Mercury (Hobart)

CRIME REPORTER COULD ‘SMELL SERIAL KILLER’S BREATH’

- AMBER WILSON

IT WAS a day investigat­ive crime journalist Debi Marshall will never forget – when a serial killer got so close to her she could smell his breath.

She had turned up alone to his home and knocked on the door of the man who had lived scot-free for 30 years, “living the life of Riley” despite committing four murders.

“If you look at his psyche, Lenny Warwick is a manifestat­ion of a pure psychopath,” the Hobartbase­d author and Walkley Award winner said.

Warwick’s litany of evil in the 1980s included the murder of two judges, the wife of a judge and a Jehovah’s Witness minister, plus the injuring of more than a dozen others through two shootings and five bombings, including of the Family Court of Australia.

Next week, Marshall’s work, which helped finally bring Warwick to justice in 2020, will be screened in a four-part investigat­ive crime series on the ABC.

But there was a time when Marshall wasn’t sure she would live to see the day Warwick was finally held accountabl­e for his crimes.

In 2012, she flew from Hobart to Sydney and went on her own to Warwick’s home.

She knocked on the door, but nobody answered.
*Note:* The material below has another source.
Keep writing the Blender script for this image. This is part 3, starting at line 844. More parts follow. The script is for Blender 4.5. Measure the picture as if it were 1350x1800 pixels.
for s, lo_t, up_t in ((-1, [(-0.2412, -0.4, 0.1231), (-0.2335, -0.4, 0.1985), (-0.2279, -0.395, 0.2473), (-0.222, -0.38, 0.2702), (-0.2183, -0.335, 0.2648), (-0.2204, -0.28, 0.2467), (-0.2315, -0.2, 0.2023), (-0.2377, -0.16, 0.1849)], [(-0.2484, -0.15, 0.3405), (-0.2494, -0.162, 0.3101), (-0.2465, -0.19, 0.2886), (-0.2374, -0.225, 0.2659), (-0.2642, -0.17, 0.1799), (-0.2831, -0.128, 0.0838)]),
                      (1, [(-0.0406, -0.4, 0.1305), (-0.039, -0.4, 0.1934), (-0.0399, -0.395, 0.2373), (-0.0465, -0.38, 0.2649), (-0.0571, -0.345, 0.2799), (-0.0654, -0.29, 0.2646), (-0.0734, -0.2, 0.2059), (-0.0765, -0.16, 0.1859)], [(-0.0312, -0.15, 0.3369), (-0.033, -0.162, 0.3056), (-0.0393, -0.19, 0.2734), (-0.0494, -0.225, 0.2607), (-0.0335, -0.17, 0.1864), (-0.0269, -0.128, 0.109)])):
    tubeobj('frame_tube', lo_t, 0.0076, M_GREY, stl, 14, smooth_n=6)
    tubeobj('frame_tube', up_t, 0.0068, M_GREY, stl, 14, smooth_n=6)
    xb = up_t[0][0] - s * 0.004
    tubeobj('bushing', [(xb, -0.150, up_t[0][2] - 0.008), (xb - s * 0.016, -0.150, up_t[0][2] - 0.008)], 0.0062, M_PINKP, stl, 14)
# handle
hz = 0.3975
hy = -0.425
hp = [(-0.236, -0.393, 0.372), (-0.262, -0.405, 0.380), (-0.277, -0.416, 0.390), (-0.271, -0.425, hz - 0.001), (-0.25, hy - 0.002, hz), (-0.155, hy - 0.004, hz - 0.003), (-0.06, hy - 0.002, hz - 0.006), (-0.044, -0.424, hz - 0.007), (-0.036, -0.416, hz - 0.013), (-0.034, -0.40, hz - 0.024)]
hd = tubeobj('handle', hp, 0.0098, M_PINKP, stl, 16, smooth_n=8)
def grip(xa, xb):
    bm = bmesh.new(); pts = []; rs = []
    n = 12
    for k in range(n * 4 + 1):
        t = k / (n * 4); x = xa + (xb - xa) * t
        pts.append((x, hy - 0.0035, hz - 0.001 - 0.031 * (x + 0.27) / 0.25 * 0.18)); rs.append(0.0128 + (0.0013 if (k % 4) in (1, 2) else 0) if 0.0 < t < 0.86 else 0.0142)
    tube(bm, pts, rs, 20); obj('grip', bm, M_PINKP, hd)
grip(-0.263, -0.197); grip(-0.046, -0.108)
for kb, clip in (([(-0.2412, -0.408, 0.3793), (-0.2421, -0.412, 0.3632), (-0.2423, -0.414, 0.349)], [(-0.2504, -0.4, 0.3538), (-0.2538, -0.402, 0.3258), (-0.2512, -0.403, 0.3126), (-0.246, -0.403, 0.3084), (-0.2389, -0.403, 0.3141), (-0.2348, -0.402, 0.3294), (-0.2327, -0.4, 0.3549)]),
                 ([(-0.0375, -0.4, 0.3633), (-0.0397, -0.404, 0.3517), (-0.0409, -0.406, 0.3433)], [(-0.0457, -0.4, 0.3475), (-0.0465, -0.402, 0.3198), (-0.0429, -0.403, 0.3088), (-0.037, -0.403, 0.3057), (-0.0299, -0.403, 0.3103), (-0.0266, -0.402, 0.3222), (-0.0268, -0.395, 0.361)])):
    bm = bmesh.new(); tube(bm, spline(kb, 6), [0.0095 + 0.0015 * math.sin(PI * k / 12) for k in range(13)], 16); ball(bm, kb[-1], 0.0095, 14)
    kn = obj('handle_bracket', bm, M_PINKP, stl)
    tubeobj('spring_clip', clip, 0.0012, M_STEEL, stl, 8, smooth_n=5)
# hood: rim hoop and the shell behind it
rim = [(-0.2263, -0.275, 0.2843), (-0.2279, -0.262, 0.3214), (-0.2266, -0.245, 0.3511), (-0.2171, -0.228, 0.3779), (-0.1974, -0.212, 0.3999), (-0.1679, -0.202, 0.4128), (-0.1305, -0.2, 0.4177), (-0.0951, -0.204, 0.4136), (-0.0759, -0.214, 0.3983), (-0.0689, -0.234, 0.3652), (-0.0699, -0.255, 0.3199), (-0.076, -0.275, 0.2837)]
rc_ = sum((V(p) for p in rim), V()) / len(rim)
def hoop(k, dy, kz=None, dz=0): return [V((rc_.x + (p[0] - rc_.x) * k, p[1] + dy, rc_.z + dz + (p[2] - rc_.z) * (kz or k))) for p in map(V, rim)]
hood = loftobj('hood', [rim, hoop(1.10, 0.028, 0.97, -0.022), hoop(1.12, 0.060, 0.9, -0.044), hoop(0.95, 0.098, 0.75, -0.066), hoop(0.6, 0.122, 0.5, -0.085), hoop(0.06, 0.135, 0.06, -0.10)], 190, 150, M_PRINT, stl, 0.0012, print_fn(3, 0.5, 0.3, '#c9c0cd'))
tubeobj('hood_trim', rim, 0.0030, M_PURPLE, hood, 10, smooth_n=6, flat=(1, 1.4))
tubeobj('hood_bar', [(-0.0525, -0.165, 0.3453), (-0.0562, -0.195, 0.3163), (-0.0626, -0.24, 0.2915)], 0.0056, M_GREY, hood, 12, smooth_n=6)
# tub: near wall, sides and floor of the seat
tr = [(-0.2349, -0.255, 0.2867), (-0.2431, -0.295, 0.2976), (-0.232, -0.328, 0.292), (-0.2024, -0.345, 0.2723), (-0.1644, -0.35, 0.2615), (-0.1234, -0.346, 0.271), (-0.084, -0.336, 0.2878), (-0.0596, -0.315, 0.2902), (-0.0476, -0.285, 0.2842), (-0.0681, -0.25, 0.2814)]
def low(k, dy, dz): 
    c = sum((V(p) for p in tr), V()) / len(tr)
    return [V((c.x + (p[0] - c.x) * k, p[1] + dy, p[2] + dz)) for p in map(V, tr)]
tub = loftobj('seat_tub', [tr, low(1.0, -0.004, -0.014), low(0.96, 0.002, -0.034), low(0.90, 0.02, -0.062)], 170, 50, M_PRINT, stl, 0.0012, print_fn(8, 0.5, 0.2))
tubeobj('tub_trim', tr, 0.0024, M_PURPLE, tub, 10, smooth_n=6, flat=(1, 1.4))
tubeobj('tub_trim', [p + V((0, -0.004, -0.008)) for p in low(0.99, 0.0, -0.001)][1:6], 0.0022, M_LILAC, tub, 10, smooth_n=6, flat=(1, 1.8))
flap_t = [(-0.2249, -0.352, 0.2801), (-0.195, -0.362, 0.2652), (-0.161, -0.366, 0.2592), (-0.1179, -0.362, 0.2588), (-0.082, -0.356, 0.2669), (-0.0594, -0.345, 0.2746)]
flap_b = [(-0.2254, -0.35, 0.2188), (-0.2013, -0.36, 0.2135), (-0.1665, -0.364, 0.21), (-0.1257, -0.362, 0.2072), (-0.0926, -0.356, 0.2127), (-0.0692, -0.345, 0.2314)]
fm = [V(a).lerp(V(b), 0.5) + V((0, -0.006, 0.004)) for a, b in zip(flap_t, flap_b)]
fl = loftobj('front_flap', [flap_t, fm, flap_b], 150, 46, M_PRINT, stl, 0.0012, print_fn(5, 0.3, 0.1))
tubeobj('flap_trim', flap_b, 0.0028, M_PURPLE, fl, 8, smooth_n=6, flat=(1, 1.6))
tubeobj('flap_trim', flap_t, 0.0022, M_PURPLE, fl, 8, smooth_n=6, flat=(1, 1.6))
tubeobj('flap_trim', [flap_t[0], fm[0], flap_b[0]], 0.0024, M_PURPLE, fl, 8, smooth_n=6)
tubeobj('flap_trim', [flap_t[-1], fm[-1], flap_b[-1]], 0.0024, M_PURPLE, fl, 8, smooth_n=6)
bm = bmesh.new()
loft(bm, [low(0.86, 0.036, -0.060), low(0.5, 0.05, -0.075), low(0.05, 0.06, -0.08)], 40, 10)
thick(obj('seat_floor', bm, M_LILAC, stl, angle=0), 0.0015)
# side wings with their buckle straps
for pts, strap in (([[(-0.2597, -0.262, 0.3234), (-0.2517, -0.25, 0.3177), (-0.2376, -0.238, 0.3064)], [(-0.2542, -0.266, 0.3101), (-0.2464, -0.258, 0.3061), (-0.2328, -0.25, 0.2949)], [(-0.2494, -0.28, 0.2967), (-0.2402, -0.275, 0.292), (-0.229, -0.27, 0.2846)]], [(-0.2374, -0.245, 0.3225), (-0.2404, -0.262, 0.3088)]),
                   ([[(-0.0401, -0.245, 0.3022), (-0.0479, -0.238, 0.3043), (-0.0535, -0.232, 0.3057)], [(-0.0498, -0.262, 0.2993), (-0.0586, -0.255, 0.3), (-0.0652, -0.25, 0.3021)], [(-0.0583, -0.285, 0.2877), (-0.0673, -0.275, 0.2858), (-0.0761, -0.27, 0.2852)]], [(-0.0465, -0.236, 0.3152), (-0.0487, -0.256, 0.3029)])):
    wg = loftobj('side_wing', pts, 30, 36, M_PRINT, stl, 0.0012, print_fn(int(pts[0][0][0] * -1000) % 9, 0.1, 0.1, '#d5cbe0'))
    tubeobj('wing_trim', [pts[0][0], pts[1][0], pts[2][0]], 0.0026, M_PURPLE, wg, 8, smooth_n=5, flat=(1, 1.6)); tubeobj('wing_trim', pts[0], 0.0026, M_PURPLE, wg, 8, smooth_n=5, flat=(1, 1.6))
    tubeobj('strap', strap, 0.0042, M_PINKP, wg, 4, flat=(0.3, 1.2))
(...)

Then, she saw movement in his garage.

“I thought, ‘that’s Lenny Warwick’. He broke his cover and came down to meet me,” Marshall said.

“I’d been warned by Kevin Woods, one of the lead investigat­ors, he’s got ice cube eyes.
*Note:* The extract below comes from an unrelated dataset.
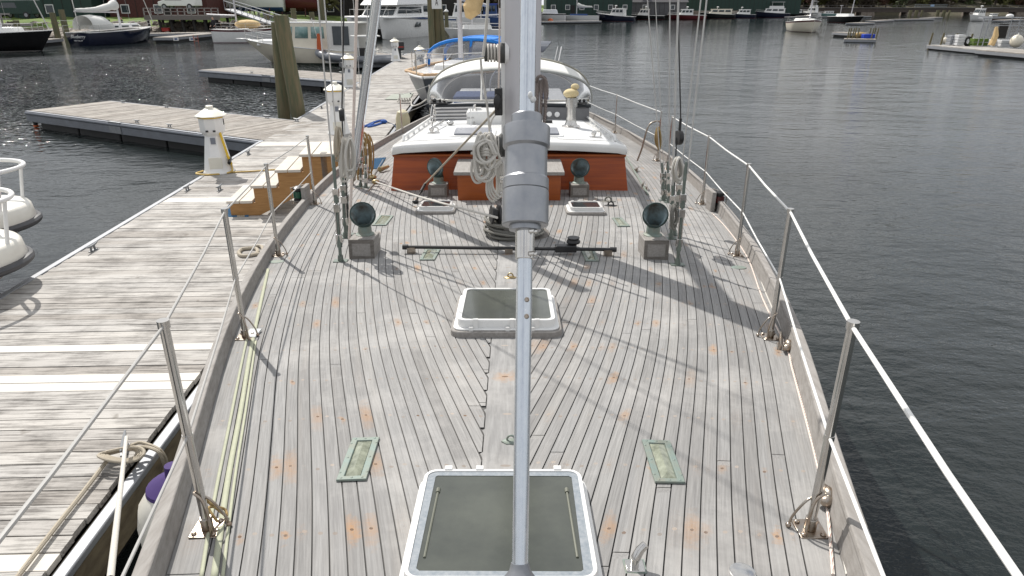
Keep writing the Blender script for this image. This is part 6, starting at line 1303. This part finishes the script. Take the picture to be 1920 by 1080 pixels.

”He said ‘if you look into those eyes, Debi, you’ll join a club you don’t want to be a part of’. And I did, and I got that fear. He got so close to me that I could smell his breath.”

Marshall said Warwick told her to “get off my property now”.
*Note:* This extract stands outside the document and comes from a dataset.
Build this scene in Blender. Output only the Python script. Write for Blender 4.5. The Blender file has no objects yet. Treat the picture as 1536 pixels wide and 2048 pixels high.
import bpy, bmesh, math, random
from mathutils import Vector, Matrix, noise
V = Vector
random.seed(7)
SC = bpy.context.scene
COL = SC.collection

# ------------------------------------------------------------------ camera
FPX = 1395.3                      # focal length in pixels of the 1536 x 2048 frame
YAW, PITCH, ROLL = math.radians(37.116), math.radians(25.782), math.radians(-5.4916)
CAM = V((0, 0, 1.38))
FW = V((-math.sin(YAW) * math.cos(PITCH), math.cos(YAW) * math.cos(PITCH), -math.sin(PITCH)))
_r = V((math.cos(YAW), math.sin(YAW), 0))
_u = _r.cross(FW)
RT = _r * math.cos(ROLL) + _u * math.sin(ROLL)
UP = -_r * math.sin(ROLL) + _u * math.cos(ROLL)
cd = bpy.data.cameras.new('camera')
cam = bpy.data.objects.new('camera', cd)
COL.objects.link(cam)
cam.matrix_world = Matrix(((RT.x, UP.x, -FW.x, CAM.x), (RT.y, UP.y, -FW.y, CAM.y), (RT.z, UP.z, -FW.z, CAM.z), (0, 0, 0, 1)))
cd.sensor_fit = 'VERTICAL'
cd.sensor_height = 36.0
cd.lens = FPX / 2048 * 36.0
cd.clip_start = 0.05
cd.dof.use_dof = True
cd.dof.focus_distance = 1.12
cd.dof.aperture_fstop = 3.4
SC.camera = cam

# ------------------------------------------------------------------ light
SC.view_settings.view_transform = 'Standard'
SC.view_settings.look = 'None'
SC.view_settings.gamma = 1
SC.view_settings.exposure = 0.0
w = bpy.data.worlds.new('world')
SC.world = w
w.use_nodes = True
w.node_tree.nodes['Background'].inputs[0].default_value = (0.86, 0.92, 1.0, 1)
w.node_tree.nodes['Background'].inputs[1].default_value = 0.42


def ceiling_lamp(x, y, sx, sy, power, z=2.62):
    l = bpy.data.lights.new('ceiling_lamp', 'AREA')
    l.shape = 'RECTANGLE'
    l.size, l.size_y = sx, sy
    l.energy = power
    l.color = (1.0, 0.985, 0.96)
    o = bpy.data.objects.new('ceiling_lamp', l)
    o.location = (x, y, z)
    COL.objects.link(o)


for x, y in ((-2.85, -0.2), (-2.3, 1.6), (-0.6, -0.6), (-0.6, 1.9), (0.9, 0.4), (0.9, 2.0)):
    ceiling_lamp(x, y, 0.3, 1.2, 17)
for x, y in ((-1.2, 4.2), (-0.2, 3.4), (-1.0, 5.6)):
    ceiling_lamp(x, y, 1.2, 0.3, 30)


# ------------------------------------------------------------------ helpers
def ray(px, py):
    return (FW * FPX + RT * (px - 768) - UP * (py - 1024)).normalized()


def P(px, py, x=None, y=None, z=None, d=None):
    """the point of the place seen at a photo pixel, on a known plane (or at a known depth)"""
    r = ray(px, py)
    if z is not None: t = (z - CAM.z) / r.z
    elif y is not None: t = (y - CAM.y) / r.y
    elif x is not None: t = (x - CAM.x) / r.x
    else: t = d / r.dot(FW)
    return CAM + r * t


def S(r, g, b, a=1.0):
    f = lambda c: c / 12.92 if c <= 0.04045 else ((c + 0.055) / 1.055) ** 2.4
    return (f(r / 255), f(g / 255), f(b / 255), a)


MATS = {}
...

“I’ve had some pretty hairy experience­s in my career as a true crime writer but that would have to be up there,” she said.

“I thought, ‘just walk slowly, Debi, don’t let him smell your fear’.

“I just walked away from him and thought ‘please don’t shoot me in the back’.”

Before Warwick was jailed, Marshall was fearful – like the loved ones of his victims – that he “wasn’t going to go down”.

“If he hadn’t been convicted, I have no doubt that he may have wanted to take some revenge,” she said.

The Family Court Murders will premier on ABC TV on May 10 at 8.30pm.